Exilado no Brasil por motivos políticos, Agostinho da Silva espalhou esse credo lusófono entre personalidades que se vieram a revelar determinantes para o grande país irmão, como foram Juscelino Kubistchek, Oscar Niemeyer, Itamar Franco e Aparecido de Oliveira.
Sobretudo devido à ação do embaixador José Aparecido de Oliveira, foi fundada em Lisboa, em 1996, a Comunidade de Povos da Língua Portuguesa. Assim foram precisas duas gerações, 60 anos, para que os encontros entre Fernando Pessoa e Agostinho da Silva redundassem nessa grande instituição. Mas a comunidade lusófona vem de muito mais atrás.
A expansão de Portugal foi a condição da existência da comunidade lusófona. O pequeno povo português, nos fins da Idade Média lançou-se na aventura dos descobrimentos.
Esse encontro de povos e culturas que semeou o diálogo universal ficou assinalado no estandarte pessoal do rei D. Manuel I com o mesmo símbolo que D. João VI usou na bandeira do Reino Unido de Portugal e Brasil , e que chegou até nós: a esfera armilar.
Essa circum-navegação da terra, essa primeira globalização, veio a descobrir que o ser humano é um ser que troca experiências, bens materiais e bens espirituais.
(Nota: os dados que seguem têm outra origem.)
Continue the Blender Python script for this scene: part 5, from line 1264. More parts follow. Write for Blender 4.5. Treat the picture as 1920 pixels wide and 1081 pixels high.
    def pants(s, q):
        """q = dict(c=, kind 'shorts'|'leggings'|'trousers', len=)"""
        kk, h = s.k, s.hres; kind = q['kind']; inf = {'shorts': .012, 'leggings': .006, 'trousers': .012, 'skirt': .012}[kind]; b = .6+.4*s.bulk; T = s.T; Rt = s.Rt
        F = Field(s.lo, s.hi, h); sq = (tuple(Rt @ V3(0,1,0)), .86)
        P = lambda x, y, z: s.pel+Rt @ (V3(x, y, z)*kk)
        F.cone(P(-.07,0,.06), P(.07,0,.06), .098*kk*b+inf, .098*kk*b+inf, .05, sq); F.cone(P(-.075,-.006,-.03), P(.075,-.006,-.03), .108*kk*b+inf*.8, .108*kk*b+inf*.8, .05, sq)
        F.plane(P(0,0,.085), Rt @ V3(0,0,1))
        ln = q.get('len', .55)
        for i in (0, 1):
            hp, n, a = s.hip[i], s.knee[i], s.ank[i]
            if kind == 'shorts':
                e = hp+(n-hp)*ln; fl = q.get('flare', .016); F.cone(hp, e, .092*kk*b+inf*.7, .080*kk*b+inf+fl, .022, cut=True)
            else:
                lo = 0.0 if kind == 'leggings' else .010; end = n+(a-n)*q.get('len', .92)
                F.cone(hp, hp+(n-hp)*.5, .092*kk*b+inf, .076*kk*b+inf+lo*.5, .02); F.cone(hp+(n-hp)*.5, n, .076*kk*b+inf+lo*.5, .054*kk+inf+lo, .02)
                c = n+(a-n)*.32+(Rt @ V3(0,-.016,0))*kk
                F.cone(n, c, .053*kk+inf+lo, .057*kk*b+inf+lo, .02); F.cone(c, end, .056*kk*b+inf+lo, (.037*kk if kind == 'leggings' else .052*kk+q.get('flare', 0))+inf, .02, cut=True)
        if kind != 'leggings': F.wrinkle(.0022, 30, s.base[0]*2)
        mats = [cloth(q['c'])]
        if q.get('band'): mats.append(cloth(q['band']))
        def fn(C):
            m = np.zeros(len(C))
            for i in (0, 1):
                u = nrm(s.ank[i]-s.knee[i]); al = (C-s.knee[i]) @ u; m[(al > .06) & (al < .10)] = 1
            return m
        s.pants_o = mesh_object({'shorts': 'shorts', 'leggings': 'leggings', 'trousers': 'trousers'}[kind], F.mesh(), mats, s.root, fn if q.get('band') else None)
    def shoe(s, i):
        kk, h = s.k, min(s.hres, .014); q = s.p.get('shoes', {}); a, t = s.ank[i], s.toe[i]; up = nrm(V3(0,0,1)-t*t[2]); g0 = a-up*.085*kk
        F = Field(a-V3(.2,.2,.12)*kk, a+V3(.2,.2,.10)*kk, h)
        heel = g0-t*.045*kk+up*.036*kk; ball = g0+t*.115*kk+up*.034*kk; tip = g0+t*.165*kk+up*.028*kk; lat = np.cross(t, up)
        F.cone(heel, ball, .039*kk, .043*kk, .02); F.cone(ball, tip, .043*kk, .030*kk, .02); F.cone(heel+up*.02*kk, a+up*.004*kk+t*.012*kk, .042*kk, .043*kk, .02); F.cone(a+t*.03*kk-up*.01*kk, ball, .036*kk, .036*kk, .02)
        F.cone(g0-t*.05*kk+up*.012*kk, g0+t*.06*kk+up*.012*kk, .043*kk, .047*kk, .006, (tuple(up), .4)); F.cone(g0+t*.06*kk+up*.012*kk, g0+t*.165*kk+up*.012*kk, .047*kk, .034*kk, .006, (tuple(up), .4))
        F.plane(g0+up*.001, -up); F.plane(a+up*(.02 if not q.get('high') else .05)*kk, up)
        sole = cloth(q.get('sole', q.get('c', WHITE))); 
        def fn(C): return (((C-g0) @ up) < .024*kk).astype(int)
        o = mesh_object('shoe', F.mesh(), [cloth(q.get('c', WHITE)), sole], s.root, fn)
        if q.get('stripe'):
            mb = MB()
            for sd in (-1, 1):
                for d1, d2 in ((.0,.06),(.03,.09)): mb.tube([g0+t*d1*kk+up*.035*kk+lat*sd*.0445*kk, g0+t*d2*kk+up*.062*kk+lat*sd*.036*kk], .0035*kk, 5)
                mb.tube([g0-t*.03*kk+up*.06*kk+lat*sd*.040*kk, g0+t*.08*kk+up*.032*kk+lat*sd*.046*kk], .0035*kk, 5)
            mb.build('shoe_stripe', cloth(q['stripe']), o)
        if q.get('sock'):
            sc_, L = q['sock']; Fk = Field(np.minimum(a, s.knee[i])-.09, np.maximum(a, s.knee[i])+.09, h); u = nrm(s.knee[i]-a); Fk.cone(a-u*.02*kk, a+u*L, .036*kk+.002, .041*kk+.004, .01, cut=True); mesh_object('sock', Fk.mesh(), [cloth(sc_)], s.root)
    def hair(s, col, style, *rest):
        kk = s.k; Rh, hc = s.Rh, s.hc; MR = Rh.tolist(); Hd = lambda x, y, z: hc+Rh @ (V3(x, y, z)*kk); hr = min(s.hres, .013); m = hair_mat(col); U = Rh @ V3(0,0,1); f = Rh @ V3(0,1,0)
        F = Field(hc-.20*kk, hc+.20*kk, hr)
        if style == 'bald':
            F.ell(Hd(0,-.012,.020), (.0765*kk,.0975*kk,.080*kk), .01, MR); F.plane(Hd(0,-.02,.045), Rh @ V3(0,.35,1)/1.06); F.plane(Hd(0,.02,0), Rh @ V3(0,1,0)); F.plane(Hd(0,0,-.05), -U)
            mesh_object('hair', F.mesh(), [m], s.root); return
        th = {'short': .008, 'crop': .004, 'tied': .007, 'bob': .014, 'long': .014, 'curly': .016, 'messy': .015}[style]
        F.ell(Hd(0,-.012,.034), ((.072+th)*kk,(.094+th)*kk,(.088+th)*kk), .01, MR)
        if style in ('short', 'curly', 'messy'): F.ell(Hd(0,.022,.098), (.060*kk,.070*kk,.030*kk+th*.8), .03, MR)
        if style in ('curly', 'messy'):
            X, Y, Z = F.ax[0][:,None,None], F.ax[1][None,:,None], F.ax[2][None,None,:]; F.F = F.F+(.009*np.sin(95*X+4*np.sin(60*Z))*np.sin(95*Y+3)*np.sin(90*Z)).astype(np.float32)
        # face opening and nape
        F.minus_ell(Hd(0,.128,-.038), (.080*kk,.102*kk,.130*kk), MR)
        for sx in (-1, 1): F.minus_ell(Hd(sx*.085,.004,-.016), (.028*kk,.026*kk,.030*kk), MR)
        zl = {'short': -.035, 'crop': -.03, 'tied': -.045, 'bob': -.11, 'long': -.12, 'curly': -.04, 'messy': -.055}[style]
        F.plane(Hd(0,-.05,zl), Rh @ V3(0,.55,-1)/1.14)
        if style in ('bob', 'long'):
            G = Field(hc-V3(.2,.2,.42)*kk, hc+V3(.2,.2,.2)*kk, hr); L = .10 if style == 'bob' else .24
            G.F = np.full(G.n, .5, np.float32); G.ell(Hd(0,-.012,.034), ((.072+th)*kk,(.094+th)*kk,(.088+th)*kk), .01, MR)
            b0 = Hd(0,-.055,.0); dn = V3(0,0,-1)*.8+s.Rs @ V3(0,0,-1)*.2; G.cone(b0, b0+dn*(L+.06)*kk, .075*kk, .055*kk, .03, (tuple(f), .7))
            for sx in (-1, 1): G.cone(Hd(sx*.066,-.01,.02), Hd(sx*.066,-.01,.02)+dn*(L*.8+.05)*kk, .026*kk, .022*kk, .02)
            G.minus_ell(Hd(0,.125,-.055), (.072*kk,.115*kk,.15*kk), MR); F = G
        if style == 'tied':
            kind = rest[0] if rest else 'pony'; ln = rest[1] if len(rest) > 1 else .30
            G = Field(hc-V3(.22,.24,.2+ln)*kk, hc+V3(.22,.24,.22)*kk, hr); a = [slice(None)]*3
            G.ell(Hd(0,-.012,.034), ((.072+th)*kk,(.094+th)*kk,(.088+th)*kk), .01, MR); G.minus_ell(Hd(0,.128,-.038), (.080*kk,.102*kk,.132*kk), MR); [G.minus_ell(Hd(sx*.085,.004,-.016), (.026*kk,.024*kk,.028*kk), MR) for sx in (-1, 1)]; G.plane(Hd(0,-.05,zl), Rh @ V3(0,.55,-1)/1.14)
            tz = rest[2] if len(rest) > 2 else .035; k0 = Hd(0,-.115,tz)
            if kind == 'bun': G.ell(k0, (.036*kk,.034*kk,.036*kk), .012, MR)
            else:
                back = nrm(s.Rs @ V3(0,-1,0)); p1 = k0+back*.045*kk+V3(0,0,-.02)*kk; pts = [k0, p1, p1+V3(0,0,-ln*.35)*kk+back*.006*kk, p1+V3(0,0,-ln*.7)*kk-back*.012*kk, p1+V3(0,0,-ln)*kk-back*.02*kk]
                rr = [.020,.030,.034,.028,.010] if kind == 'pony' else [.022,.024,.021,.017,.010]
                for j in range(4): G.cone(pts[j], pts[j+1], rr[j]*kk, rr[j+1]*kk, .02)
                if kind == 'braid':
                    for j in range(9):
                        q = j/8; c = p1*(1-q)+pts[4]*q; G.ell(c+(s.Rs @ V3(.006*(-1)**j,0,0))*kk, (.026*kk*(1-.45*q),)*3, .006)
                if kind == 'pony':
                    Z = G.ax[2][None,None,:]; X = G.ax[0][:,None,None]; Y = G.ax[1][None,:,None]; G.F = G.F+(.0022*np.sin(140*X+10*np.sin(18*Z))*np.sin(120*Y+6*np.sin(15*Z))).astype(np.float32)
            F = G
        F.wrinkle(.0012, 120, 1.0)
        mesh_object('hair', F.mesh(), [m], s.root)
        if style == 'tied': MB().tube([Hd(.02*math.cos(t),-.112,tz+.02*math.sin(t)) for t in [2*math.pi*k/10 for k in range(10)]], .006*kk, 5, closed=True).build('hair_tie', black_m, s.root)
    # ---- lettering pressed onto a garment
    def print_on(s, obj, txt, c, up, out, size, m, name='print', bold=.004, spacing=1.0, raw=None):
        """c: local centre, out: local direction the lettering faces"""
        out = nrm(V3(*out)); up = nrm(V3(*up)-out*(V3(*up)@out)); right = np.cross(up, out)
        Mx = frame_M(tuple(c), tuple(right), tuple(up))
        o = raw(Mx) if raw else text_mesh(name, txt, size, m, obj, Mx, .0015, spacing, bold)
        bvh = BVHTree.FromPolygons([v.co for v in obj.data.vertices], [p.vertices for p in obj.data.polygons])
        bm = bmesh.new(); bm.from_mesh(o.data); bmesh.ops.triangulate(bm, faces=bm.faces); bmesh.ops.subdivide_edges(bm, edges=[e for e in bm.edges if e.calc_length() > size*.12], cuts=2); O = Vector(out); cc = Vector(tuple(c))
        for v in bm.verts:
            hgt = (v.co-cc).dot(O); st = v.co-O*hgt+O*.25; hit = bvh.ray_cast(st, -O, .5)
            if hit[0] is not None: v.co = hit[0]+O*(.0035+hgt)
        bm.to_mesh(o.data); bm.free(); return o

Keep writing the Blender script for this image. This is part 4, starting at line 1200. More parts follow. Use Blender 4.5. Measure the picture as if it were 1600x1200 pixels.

E a consequência desse processo foi a emergência de um espaço plural de Povos, Culturas, Estados, Igrejas e Comunidades, a que chamamos hoje a Lusofonia ou Lusosfera.
Antes de mais, a Lusofonia é uma comunidade de afectos e valores espirituais.
Os lusófonos enviam os seus sinais de afecto através da literatura, da música, da gastronomia, e de mil outras expressões com que partilham os seus gostos, e os seus sentimentos, frutos de uma convivência secular .
Em segundo lugar, a lusofonia é uma comunidade de interesses. Interesses que têm o seu ponto alto nos mares que nos unem, desde o Atlântico ao Índico, e interesses que se podem alargar a muitas atividades económicas. A natureza bafejou os povos lusófonos com grandes riquezas materiais como sejam as jazidas de petróleo e do gás natural e também as grandes produções agrícolas nos continentes onde se fala português.
Finalmente, a lusofonia é uma comunidade de políticas desde que em 1996 foi criada a Comunidade de Povos da Língua Portuguesa. As oito nações que atualmente a constituem procuram convergir para objectivos políticos. Muito ainda há por fazer neste caminho até que verdadeiramente exista uma política externa lusófona comum, alicerçada em interesses e animada pelos afectos …
Nao posso esquecer os nossos irmãos galegos que falam “o Português da Galiza” , origem do Português moderno, e que querem aderir à C.P.L.P. como região autónoma espanhola.
O fundamento dessa rede é tanto acreditar que valeu a pena o investimento português de criação de senhorios de conquista, de navegação e de comércio durante a Expansão, como saber que o relacionamento mútuo das comunidades lusófonas se foi ajustando às realidades dos tempos.
Hoje em dia, face aos estados de Portugal, Brasil, Cabo Verde, Guiné, S.Tomé, Angola e Moçambique e Timor e aos mais que se hão-de reunir, Portugal é, como escreveu o angolano Costa Andrade, um dos heterónimos sem ortónimo. Luís de Camões e Fernando Pessoa vivem a par da poetiza galega Rosalia de Castro , Jorge Amado e Machado de Assis, e também de Agostinho Neto e Luandino Vieira, e de muitos, muitos outros escritores dos países e comunidades onde se fala português.
Comunidade de afectos, comunidade de interesses e comunidade de políticas são os três segredos da lusofonia que devemos cultivar e procurar que coincidam através de iniciativas como este Congresso dos Mares da Lusofonia.
Nascida da globalização iniciada pelos descobrimentos e na aventura do encontro de outros povos e culturas, a lusofonia é hoje pertença de todos os povos que a compõem, e de todos eles esperamos o melhor contributo, como estes que aqui hoje escutámos.
Em meu nome e em nome do Instituto dos Mares da Lusofonia quero manifestar a nossa profunda gratidão à Marinha de Guerra do Brasil , ao Senhor Vice Almirante Armando de Senna Bittencourt e aos seus eficientíssimos colaboradores , pela magnífica organização deste Congresso e pelo modo tão caloroso como nos acolheram!